An Afghan interpreter was also killed in the blast, which struck their light armoured vehicle about 40 kilometres west of Kandahar City, near the forward operating base known as Ma'sum Ghar. Three other soldiers based out of CFB Valcartier, Que., were also injured.

"We just like to give our support to the families -- let them know that we care,'' said Joan Ruttan, of nearby Belleville, Ont.

Beauchamp and Levesque were both based out of Valcartier.

As the CC-150 Polaris carrying the bodies arrived at this eastern Ontario base, Anne Marie Roberto said she and her daughter were on hand because her soldier husband and Beauchamp had become friends at Valcartier.

"It's just a respect to come out for him and his family -- what they're going to go through -- they need a lot of courage,'' Roberto said, adding she wanted to thank Beauchamp "for what he did.''

Roberto's daughter Alexandra, 7, said she, too, thought it important to be there for the ceremony.

"It is important,'' Alexandra said. "One of my dad's friends is dead.''

In a statement Monday, Beauchamp's family remembered him as a soldier dedicated to making a difference.

"Nicolas was strong, generous, proud and convinced that he could make a difference in this world,'' the family said.

Levesque had returned to Afghanistan from leave just a week ago after he got engaged to his 18-year-old girlfriend, who is pregnant.

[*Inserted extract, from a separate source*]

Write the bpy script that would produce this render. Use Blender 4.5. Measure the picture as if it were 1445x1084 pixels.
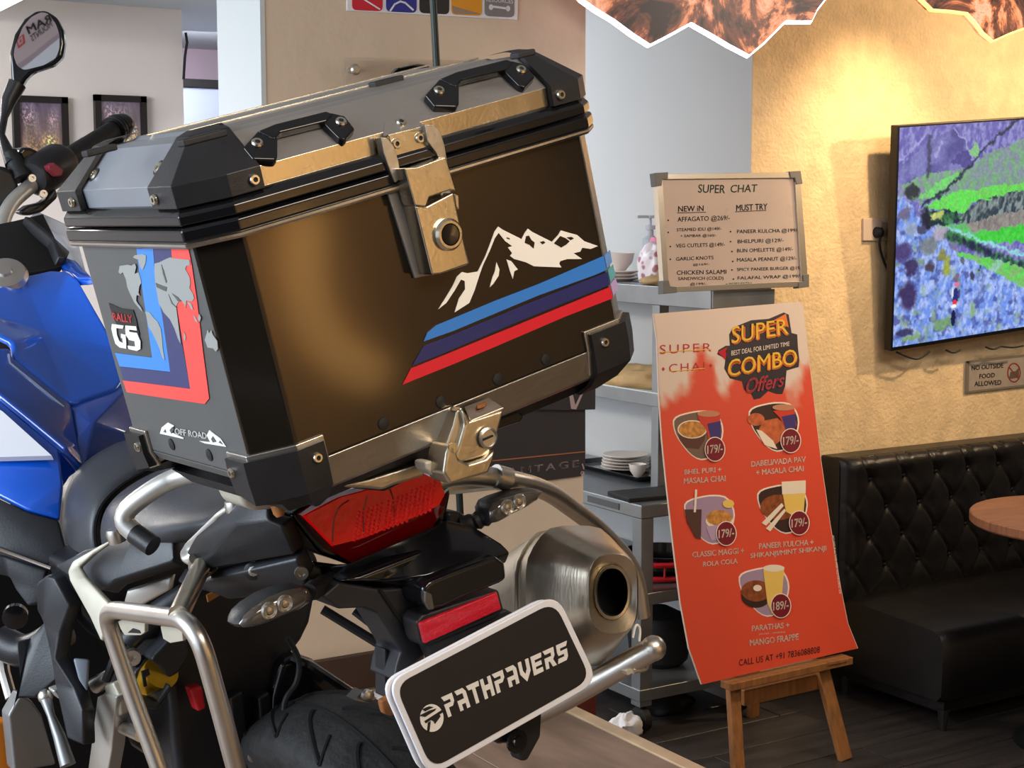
import bpy, bmesh, math, random
import numpy as np
from mathutils import Vector, Matrix, Euler
random.seed(4); np.random.seed(4)
for o in list(bpy.data.objects): bpy.data.objects.remove(o)
SC = bpy.context.scene
COL = SC.collection

# ------------------------------------------------------------------ camera
F = 2200.0; CX, CY = 722.5, 542.0
YAW = math.radians(32.0); PITCH = math.atan(242/2200)
CAM = Vector((0, 0, 1.7))
Rw = Matrix.Rotation(-YAW, 3, 'Z')
RIGHT = Rw @ Vector((1, 0, 0)); FWD = Rw @ Vector((0, math.cos(PITCH), -math.sin(PITCH))); UP = Rw @ Vector((0, math.sin(PITCH), math.cos(PITCH)))
cam = bpy.data.cameras.new('camera'); camo = bpy.data.objects.new('camera', cam); COL.objects.link(camo)
cam.sensor_width = 36; cam.sensor_fit = 'HORIZONTAL'; cam.lens = 36*F/1445; cam.clip_start = 0.02
camo.matrix_world = Matrix.Translation(CAM) @ Matrix((RIGHT, UP, -FWD)).transposed().to_4x4()
cam.dof.use_dof = False
SC.camera = camo

# ------------------------------------------------------------------ light and exposure
SC.view_settings.view_transform = 'Standard'; SC.view_settings.look = 'None'
SC.view_settings.gamma = 1; SC.view_settings.use_curve_mapping = False
SC.view_settings.exposure = 0.0
wd = bpy.data.worlds.new('world'); SC.world = wd; wd.use_nodes = True
wd.node_tree.nodes['Background'].inputs[0].default_value = (0.62, 0.70, 0.85, 1)
wd.node_tree.nodes['Background'].inputs[1].default_value = 1.7

def area(name, loc, target, sx, sy, power, color):
    l = bpy.data.lights.new(name, 'AREA'); l.shape = 'RECTANGLE'; l.size = sx; l.size_y = sy; l.energy = power; l.color = color
    o = bpy.data.objects.new(name, l); COL.objects.link(o); o.location = loc
    o.rotation_euler = (Vector(target)-Vector(loc)).to_track_quat('-Z', 'Y').to_euler(); return o
def spot(name, loc, target, power, color, ang=70, blend=0.6, r=0.03):
    l = bpy.data.lights.new(name, 'SPOT'); l.energy = power; l.color = color; l.spot_size = math.radians(ang); l.spot_blend = blend; l.shadow_soft_size = r
    o = bpy.data.objects.new(name, l); COL.objects.link(o); o.location = loc
    o.rotation_euler = (Vector(target)-Vector(loc)).to_track_quat('-Z', 'Y').to_euler(); return o
WARM = (1.0, 0.70, 0.40); SOFTWARM = (1.0, 0.87, 0.73); COOL = (0.80, 0.90, 1.0)
area('shopfront_daylight', (-2.6, 2.2, 2.2), (1.2, 2.4, 1.1), 2.6, 1.8, 170, COOL)
area('back_room_panel', (-0.2, 5.2, 2.40), (0.3, 5.3, 0), 1.6, 0.8, 110, (1.0, 0.95, 0.9))
area('ceiling_panel_over_display', (0.9, 0.2, 2.5), (0.9, 1.4, 0.9), 1.0, 0.6, 34, SOFTWARM)
area('ceiling_panel_over_sofa', (3.8, 2.2, 2.5), (3.9, 3.0, 0), 1.2, 0.5, 26, SOFTWARM)
spot('downlight_television_wall', (5.25, 2.95, 2.46), (4.3, 4.03, 1.7), 130, WARM, 90, 0.9, .05)
spot('downlight_poster_wall', (4.0, 3.35, 2.5), (3.95, 4.03, 1.85), 60, WARM, 64, 1.0)
area('recess_fill', (2.7, 5.6, 2.5), (3.4, 5.2, .9), 1.0, 1.0, 24, (0.86, 0.93, 1.0))  # added fill light to brighten the rack recess
area('far_gap_fill', (2.6, 7.1, 2.5), (2.7, 7.6, 1.2), .6, .6, 28, (0.95, 0.93, 1.0))  # added fill light for the dark gap left of the column
spot('rear_wall_fill', (2.2, -1.6, 2.5), (2.5, -2.55, 1.5), 160, WARM, 62, 0.5)  # this and next two: unseen spots added to warm the wall the case reflects
spot('rear_wall_fill_far', (3.4, -1.6, 2.5), (3.7, -2.55, 1.5), 70, WARM, 80, 0.5)
spot('rear_wall_fill_near', (0.9, -1.7, 2.5), (1.0, -2.55, 1.6), 60, WARM, 70, 0.5)

# ------------------------------------------------------------------ geometry of the picture
def wray(px, py):
    return CAM.copy(), FWD + RIGHT*((px-CX)/F) - UP*((py-CY)/F)
# bike frame: x to the right of the bike, y forward, z up; origin under the rear edge of the luggage case
_ya, _ro, _pt = 0.6465, -0.2526, -0.0070
BR = Rw @ (Matrix.Rotation(_ya, 3, 'Z') @ Matrix.Rotation(_ro, 3, 'Y') @ Matrix.Rotation(_pt, 3, 'X'))
BT = Rw @ Vector((-0.0366, 1.4276, 1.5288))
BI = BR.transposed()
def plane_hit(o, d, p, n):
    n = Vector(n); t = (Vector(p)-o).dot(n)/d.dot(n); return o+d*t
def bray(px, py):
    o, d = wray(px, py); return BI @ (o-BT), BI @ d
def B(px, py, x=None, y=None, z=None, pl=None):
    o, d = bray(px, py)
    if pl: return plane_hit(o, d, *pl)
    ax, v = (0, x) if x is not None else (1, y) if y is not None else (2, z)
    return o + d*((v-o[ax])/d[ax])
def W(px, py, x=None, y=None, z=None, pl=None):
    o, d = wray(px, py)
    if pl: return plane_hit(o, d, *pl)
    ax, v = (0, x) if x is not None else (1, y) if y is not None else (2, z)
    return o + d*((v-o[ax])/d[ax])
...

His family said the native of Riviere-Rouge, Que., a small village in the Laurentians, was proud to serve in Afghanistan.

"He will never cease to live among us and in our hearts,'' Levesque's family said in a separate statement.

"He will always be a hero to us.''

Supporters were seen along overpasses of the Highway of Heroes, a section of the TransCanada Highway renamed in honour of Canada's fallen soldiers, as the hearses made their way to Toronto where autopsies were to be performed.